When I talked about last year's product launches, I said:

The question remains -- and this is something that I've discussed before -- can Tim Cook help champion transformative products at Apple, or is he merely the executor of Steve Jobs' corporate last will and testament? After three years on the job, the products released by Apple still appear to have the imprimatur of Steve Jobs on them. There are no "Tim Cook" products from Apple yet.

What a difference a year makes.
After last week's product launches of the iPhone 6 family, the introduction of the Apple Watch, and the roll out of Apple Pay, it's safe to say that Tim Cook may even surpass the height that Steve Jobs brought back to Apple when he returned from his exile in the wilderness.

Various Apple product launches have had the flirtatious coyness of a bull charging though a china shop and Apple executives have been called to task when their presentations were merely interesting. The big win for Apple is not the latest iPhones or the watch, but Apply Pay, which will fund Apple's technological desire to dominate for decades to come.

In the end, products come and go. A friend of mine still has the original Apple Macintosh he bought in 1985 as a college graduation gift, only two years after it was launched to eager eyes. Today it's found in his backyard, repurposed as a birdhouse, perhaps the most expensive birdhouse in Northern California.

Apple Pay will pay dividends for decades.

Apple Pay makes it easier and safer to use your iPhone to make face to face purchases. If you walk into a Starbucks, with a wave of your phone you can walk away with your latte. Merchants love it because it increases the speed at the point of sale and allows baristas to handle more orders and generate more income.

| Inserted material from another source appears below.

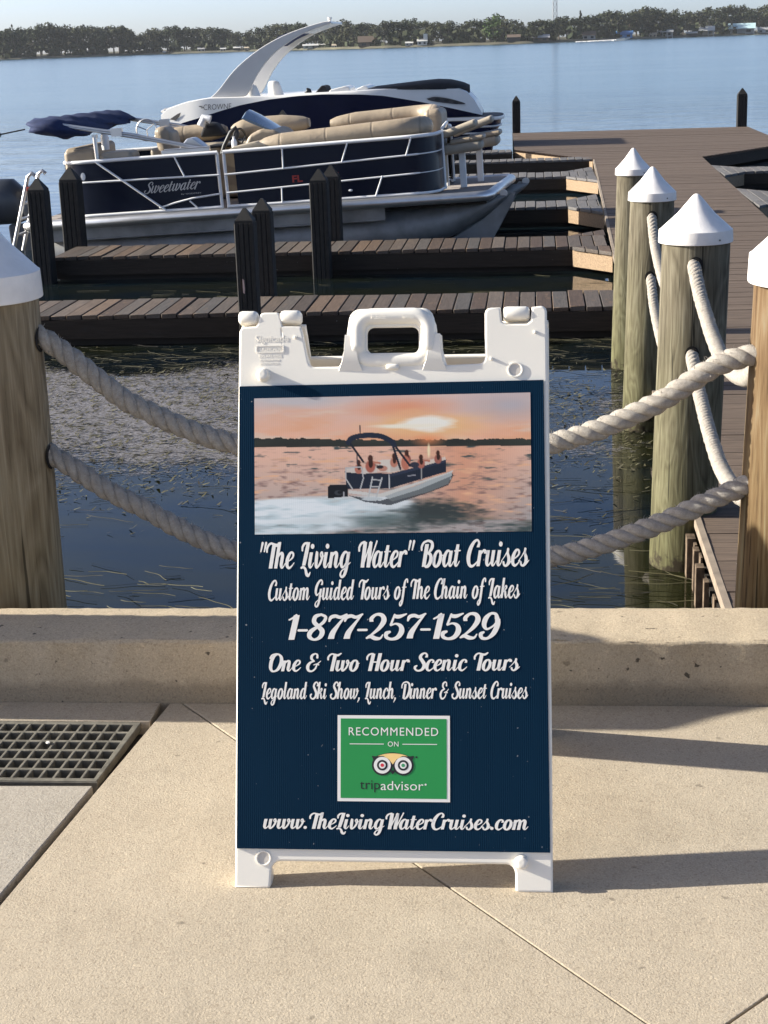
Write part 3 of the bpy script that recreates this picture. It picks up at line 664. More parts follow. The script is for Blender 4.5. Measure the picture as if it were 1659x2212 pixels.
for F in (FR, BK):
    side_rail(F, 0.0012, 0.022, 'side_rail'); side_rail(F, 0.613, 0.6337, 'side_rail')
    for u0, u1 in ((0.0015, 0.072), (0.563, 0.6335)):
        m = MB(); m.loft([[F(u0, 0.0015, -0.004), F(u1, 0.0015, -0.004), F(u1, 0.034, -0.004), F(u0, 0.034, -0.004)], [F(u0, 0.0015, -0.042), F(u1, 0.0015, -0.042), F(u1, 0.034, -0.042), F(u0, 0.034, -0.042)]])
        m.build('foot', M['white_plastic'], sign, bevel=0.004)
    m = MB(); m.loft([[F(0.06, 0.056, -0.010), F(0.06, 0.072, -0.010), F(0.06, 0.072, -0.042), F(0.06, 0.056, -0.042)], [F(0.575, 0.056, -0.010), F(0.575, 0.072, -0.010), F(0.575, 0.072, -0.042), F(0.575, 0.056, -0.042)]])
    m.build('cross_rail', M['white_plastic'], sign, bevel=0.003)
def soft_bar(name, u0, u1, v, w, rv, rw, parent=sign, mat='white_plastic'):
    """hinge knuckle: a rounded bar lying along u"""
    rings = []; n = 16
    for (u, k) in ((u0, 0.62), (u0+0.003, 0.9), (u0+0.008, 1), (u1-0.008, 1), (u1-0.003, 0.9), (u1, 0.62)):
        rg = []
        for i in range(n):
            a = 2*math.pi*i/n; c, s = math.cos(a), math.sin(a)
            c = math.copysign(abs(c)**0.7, c); s = math.copysign(abs(s)**0.7, s)
            rg.append(FR(u, v+rv*k*c, w+rw*k*s))
        rings.append(rg)
    m = MB(); m.loft(rings); return m.build(name, M[mat], parent, smooth=50)
for u0, u1 in ((-0.001, 0.0385), (0.0855, 0.1285), (0.5415, 0.5955)):
    soft_bar('hinge_knuckle', u0, u1, 1.1565, -0.018, 0.0145, 0.021)
# raised collar round the carrying handle
col = MB(); path = rrect(0.2445, 1.0635, 0.3905, 1.1535, 0.03, 6); n = len(path); rings = []
for i, (u, v) in enumerate(path):
    a, c = path[i-1], path[(i+1) % n]; dx, dy = c[0]-a[0], c[1]-a[1]; l = math.hypot(dx, dy); nx, ny = dy/l, -dx/l
    rw = 0.016 if v < 1.075 else 0.0175
    lift = 0.012 if v > 1.08 else 0.003
    rings.append([FR(u+nx*rw*math.copysign(abs(math.cos(2*math.pi*k/16))**0.8, math.cos(2*math.pi*k/16)), v+ny*rw*math.copysign(abs(math.cos(2*math.pi*k/16))**0.8, math.cos(2*math.pi*k/16)), -0.012+(0.014+lift)*math.copysign(abs(math.sin(2*math.pi*k/16))**0.7, math.sin(2*math.pi*k/16))) for k in range(16)])
rings.append(rings[0]); col.loft(rings, caps=False); col.build('handle', M['white_plastic'], sign, smooth=60)
soft_bar('handle_tab', 0.305, 0.331, 1.049, 0.002, 0.006, 0.006)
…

Card members and bankcard issuers also like it because instead of using 1960's technology to fight 21st century cyber crime, Apple replaces the magstripe on the back of your card with Apple's Touch ID biometric technology, which authenticates the shopper at the point of sale. The merchant has a NFC (Near Field Communication) reader which captures the data coming from your iPhone. The transaction is completed away from the prying eyes of a lot of bad guys.

That's not to say that some Russian teenager will figure out how to infiltrate the security apparatus that Apple and a number of other companies have created. The most dangerous place for credit card fraud -- until the various data breaches that started with Target -- has been at the point of sale. What Apple Pay does is that it reduces the window of vulnerability for Cardmembers, Merchants and Acquirers (the bank whose name is on your bankcard) so that everybody can use 21st century security to fight 21st century fraud.

Why is Apple able to succeed while others have missed the mark?
For the past decade, American banks and merchants have been dragging their feet on EMV conversion, where a "chip and pin" approach replaces the good ol' magstripe with a chip and PIN approach, something that is old hat in Europe. It took the earth-shattering data breaches that began with Target and exploded outward to include Home Depot to get the attention of "foot draggers" everywhere.

Various other companies like Google have tried to launch their wallets and after a noisy start, they have stumbled and laid off people.

Apple has succeeded because the brand inspires unquestionable trust in those who are loyal for the past three decades. Apple Pay was not launched in a vacuum, but stood on the shoulder of other game-changing product demonstrations as far back as the original Macintosh launch in 1984. There have been a few missteps, but they were during the non-Jobs years.

However, Tim Cook brings something new to the table that even Jobs himself lacked. As you read through the Walter Isaacson biography on Steve Jobs, one cannot help but come away with the realization in the later chapters, that Tim Cook cleaned up more than his share of tantrums that emanated from Steve Jobs.

But Steve Jobs could serve as his own worst enemy. He painted himself into a corner and that diminished the game changing nature of many of his products. The original Macintosh was underpowered and extremely overpriced. At NeXT, factory walls were repainted as Jobs capriciously felt they fell a shade short. His monumental rages unhinged those around him and his inability to "play with others" probably cost him his job during his first tour at Apple.

With Tim Cook, Apple has discovered that a wiser temperament at the top produces better products for your customers. And that is how you build a company that can inspire for generations. He made Apple his own.

And that is how Tim Cook passed the test.